With Resurrection Sunday just around the corner, I'm focusing on my quilt, Arms of Love, which was inspired by the movie "The Passion of the Christ."  Each applique element is rich in meaning. 
For example, the wings shown below are symbolic of resurrection to new life. 
Normally, of course, wings would  not be purple and red.  White wings wouldn't have shown up against this light background.  Part of the joy of quilting is "artistic license" to change colors to suit your purposes.  Here, the purple feathers have red quills while the red feathers are edged with gold and have purple quills.    

Keep in mind that the value contrast of the fabrics is more critical to the design than the actual colors.
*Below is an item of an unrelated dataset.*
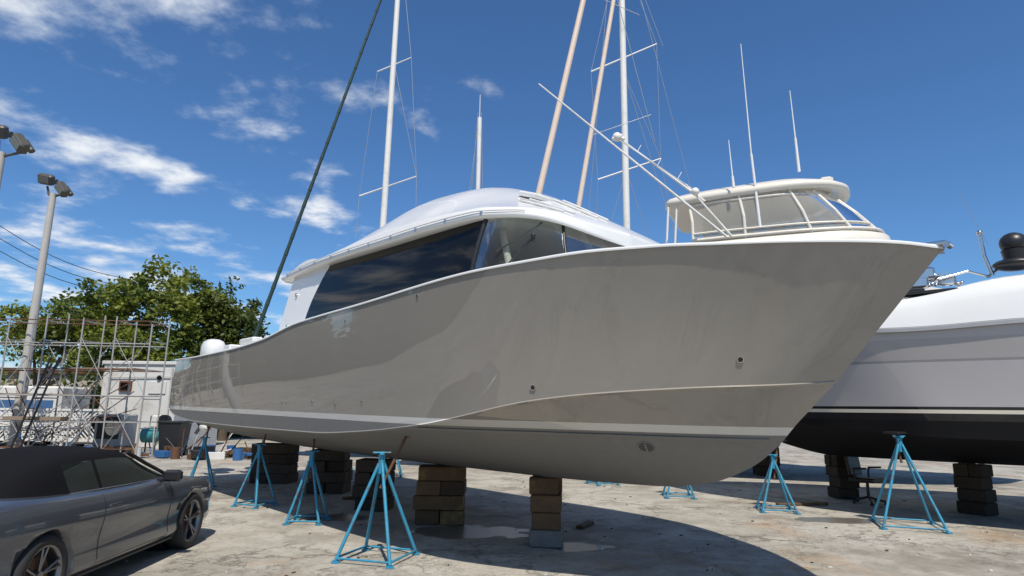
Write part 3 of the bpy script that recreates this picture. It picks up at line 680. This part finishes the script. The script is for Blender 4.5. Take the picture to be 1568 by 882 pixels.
# ============================================================ trees
def leafmat(name,c1,c2,c3):
    m,n,p,nt=newmat(name); gi=n('ShaderNodeNewGeometry'); tc=n('ShaderNodeTexCoord').outputs['Object']
    c=n.mix(gi.outputs['Random Per Island'],c1,c2); c=n.mix(n.ramp(n.noise(tc,.45,3),.45,.65),c,c3)
    nt.links.new(c,p.inputs['Base Color']); p.inputs['Roughness'].default_value=.6
    tr=n('ShaderNodeBsdfTranslucent',{'Color':c}); mx=n('ShaderNodeMixShader',{0:.35,1:p.outputs[0],2:tr.outputs[0]}); nt.links.new(mx.outputs[0],nt.nodes['Material Output'].inputs[0]); return m
leaf=leafmat('leaves',(.14,.18,.02),(.25,.27,.035),(.09,.13,.02)); bark=mat('bark',(.10,.075,.05),.9,var=.4,scale=8,bump=.8)
leafd=leafmat('leaves_dark',(.06,.09,.012),(.13,.15,.02),(.045,.07,.012))
def tree(X,Y,trunk,lobes,lf,per=60,dens=9,size=.15):
    e=empty('tree',(X,Y,0)); b=B()
    b.tube((0,0,0),(.1,0,trunk),.24,.16,0,10)
    cl=[]
    for (cx,cy,cz,rx,ry,rz_) in lobes:
        k=int(dens*rx*rz_)
        c0=V((.1,0,trunk)); b.tube(c0,c0.lerp(V((cx,cy,cz)),.8),.12,.03,0,6)
        for i in range(k):
            d_=V((random.gauss(0,1),random.gauss(0,1),random.gauss(0,1))).normalized(); r=random.uniform(.35,1.05)
            c_=V((cx+d_.x*rx*r,cy+d_.y*ry*r,cz+d_.z*rz_*r)); cl.append(c_)
            if i%3==0: b.tube(c0.lerp(V((cx,cy,cz)),.8),c_,.035,.01,0,4)
    for c_ in cl:
        rr=random.uniform(.28,.6)
        for i in range(per):
            p=c_+V((random.gauss(0,rr*.6),random.gauss(0,rr*.6),random.gauss(0,rr*.42)))
            u=V((random.gauss(0,1),random.gauss(0,1),random.gauss(0,.6))).normalized()*size*random.uniform(.6,1.2); v_=u.cross(V((random.gauss(0,1),random.gauss(0,1),random.gauss(0,1)))).normalized()*size*.5
            b.add([p-u,p+v_,p+u,p-v_],[[0,1,2,3]],1)
    b.obj('trunk_and_crown',[bark,lf],e)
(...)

Happy Quilting and Happy Easter!

Friday, April 4, 2014

Yellow Stuff

In praise of flowers ---  yellow, of course!
Flowers in quilts . . .

And the real thing in nature . . .

Saturday, March 8, 2014

Focus on Thread

Fabric generally steals the show in quilts but I'd like to focus here on thread and the credit it deserves in our quilts.  Threads for quilting or embellishing can blend with the fabric or stand out as a design element.  
This dog is cut from one piece of neutral fabric and then quilted with a darker thread to create fur.  The edge of the green checked pillow is a single piece of  white fabric with darker thread creating the illusion of ruffles.
Nautical map lines on this compass quilt are done with a heavy contrasting thread.
Buttonhole stitch draws attention to the squares in this octagon quilt.
Satin stitched thread eliminates the need for fusing the veins in these large leaves.
Black thread creates the spider web as well as the outline of the sun's facial features.